> [Information shown]:
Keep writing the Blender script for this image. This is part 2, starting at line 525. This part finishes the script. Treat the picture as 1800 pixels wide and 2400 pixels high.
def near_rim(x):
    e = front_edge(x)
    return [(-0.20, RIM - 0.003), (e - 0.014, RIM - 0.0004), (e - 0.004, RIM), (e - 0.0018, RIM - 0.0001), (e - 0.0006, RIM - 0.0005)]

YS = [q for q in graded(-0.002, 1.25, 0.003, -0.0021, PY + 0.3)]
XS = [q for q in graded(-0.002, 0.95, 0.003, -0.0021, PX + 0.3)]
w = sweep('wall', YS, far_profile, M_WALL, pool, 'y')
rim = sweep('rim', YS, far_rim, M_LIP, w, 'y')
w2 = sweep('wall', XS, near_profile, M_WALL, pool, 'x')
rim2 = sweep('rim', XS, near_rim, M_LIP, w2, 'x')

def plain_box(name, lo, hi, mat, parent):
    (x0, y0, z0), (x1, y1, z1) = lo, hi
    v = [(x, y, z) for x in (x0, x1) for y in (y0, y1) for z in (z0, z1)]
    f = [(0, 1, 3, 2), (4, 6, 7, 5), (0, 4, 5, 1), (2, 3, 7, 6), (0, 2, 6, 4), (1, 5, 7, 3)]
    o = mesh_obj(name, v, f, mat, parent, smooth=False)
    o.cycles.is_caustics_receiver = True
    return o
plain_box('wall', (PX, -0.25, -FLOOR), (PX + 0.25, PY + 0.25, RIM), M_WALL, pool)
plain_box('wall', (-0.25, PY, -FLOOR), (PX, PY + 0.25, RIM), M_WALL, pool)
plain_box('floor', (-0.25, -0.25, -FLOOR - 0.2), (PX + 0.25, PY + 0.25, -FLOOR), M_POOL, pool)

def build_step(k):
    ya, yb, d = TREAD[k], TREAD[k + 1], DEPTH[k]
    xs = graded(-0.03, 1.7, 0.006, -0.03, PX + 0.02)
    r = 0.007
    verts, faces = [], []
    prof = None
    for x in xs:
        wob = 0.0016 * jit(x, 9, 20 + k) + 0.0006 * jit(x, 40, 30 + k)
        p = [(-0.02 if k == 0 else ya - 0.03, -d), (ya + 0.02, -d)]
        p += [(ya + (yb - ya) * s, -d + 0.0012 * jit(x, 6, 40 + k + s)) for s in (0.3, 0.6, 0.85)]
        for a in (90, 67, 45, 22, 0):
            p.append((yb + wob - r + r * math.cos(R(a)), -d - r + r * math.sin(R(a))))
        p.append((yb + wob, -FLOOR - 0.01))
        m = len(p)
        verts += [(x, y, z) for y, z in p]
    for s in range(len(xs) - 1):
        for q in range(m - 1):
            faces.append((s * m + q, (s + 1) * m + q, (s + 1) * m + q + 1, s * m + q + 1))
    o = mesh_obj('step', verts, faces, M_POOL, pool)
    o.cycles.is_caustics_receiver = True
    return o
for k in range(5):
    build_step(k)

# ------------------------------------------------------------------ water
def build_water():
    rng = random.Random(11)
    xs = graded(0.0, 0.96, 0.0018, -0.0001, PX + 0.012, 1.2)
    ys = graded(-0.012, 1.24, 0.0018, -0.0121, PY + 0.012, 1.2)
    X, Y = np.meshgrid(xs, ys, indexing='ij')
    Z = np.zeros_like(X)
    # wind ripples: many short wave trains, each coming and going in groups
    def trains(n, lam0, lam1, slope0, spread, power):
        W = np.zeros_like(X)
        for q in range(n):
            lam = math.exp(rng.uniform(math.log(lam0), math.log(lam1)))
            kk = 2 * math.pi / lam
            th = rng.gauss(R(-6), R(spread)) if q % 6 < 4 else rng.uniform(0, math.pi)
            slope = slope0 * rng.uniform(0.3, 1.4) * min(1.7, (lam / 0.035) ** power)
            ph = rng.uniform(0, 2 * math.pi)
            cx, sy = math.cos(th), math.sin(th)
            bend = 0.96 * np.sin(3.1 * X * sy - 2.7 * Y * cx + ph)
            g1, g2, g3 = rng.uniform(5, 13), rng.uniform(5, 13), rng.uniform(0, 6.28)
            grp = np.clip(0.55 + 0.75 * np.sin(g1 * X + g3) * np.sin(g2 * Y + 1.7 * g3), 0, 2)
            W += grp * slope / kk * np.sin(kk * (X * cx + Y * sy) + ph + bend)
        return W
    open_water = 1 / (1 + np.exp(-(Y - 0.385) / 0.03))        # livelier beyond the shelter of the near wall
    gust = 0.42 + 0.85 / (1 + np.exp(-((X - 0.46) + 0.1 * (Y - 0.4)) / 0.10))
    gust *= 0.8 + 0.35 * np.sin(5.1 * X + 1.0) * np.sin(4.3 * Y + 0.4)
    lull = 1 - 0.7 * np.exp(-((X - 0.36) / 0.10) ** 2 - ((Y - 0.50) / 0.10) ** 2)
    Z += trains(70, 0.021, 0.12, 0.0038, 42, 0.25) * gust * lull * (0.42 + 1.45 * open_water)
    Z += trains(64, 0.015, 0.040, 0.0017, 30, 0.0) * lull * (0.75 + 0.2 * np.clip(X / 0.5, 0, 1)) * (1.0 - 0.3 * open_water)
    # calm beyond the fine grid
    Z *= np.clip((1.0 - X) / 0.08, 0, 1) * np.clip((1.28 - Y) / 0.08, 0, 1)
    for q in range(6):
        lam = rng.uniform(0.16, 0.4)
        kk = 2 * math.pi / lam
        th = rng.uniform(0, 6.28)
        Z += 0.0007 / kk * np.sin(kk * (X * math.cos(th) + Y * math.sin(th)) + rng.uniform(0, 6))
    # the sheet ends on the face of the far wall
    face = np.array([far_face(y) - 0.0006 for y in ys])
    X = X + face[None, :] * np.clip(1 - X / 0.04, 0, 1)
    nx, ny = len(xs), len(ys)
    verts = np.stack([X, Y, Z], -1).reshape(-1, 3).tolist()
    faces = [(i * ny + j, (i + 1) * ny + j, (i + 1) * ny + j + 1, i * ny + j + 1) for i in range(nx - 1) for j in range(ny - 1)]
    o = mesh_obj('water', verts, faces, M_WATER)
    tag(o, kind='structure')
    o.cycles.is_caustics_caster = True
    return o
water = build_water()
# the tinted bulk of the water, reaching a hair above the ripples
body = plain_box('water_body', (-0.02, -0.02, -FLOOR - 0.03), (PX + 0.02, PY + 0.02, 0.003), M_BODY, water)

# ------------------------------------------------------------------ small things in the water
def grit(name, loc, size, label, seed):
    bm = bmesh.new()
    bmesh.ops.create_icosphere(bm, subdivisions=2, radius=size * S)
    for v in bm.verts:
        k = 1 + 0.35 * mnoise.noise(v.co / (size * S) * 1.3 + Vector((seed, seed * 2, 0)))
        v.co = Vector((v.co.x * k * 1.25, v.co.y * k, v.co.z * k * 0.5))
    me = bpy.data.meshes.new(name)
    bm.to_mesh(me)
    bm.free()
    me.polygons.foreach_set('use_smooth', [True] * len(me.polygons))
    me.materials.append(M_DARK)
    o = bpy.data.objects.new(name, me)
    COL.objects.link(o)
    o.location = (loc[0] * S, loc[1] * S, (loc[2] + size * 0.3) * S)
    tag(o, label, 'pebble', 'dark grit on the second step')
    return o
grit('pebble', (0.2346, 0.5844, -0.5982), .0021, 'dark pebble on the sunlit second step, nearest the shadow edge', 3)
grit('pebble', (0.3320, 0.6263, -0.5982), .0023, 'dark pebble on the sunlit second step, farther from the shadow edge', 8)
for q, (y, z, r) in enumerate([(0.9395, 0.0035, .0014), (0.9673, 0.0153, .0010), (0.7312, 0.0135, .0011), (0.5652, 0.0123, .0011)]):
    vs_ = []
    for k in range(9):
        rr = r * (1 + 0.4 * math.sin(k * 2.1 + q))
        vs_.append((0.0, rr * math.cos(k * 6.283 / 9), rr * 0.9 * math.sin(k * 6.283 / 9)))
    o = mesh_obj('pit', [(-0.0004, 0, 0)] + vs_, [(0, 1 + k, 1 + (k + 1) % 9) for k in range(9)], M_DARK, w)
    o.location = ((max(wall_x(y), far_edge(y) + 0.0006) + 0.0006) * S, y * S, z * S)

> [Your objective]:
Please write out exactly the lines from the start of the data through the line that contains "rim2 = sweep('rim', XS, near_rim, M_LIP, w2, 'x')", both ends included, and nothing else.

> [Output]:
Keep writing the Blender script for this image. This is part 2, starting at line 525. This part finishes the script. Treat the picture as 1800 pixels wide and 2400 pixels high.
def near_rim(x):
    e = front_edge(x)
    return [(-0.20, RIM - 0.003), (e - 0.014, RIM - 0.0004), (e - 0.004, RIM), (e - 0.0018, RIM - 0.0001), (e - 0.0006, RIM - 0.0005)]

YS = [q for q in graded(-0.002, 1.25, 0.003, -0.0021, PY + 0.3)]
XS = [q for q in graded(-0.002, 0.95, 0.003, -0.0021, PX + 0.3)]
w = sweep('wall', YS, far_profile, M_WALL, pool, 'y')
rim = sweep('rim', YS, far_rim, M_LIP, w, 'y')
w2 = sweep('wall', XS, near_profile, M_WALL, pool, 'x')
rim2 = sweep('rim', XS, near_rim, M_LIP, w2, 'x')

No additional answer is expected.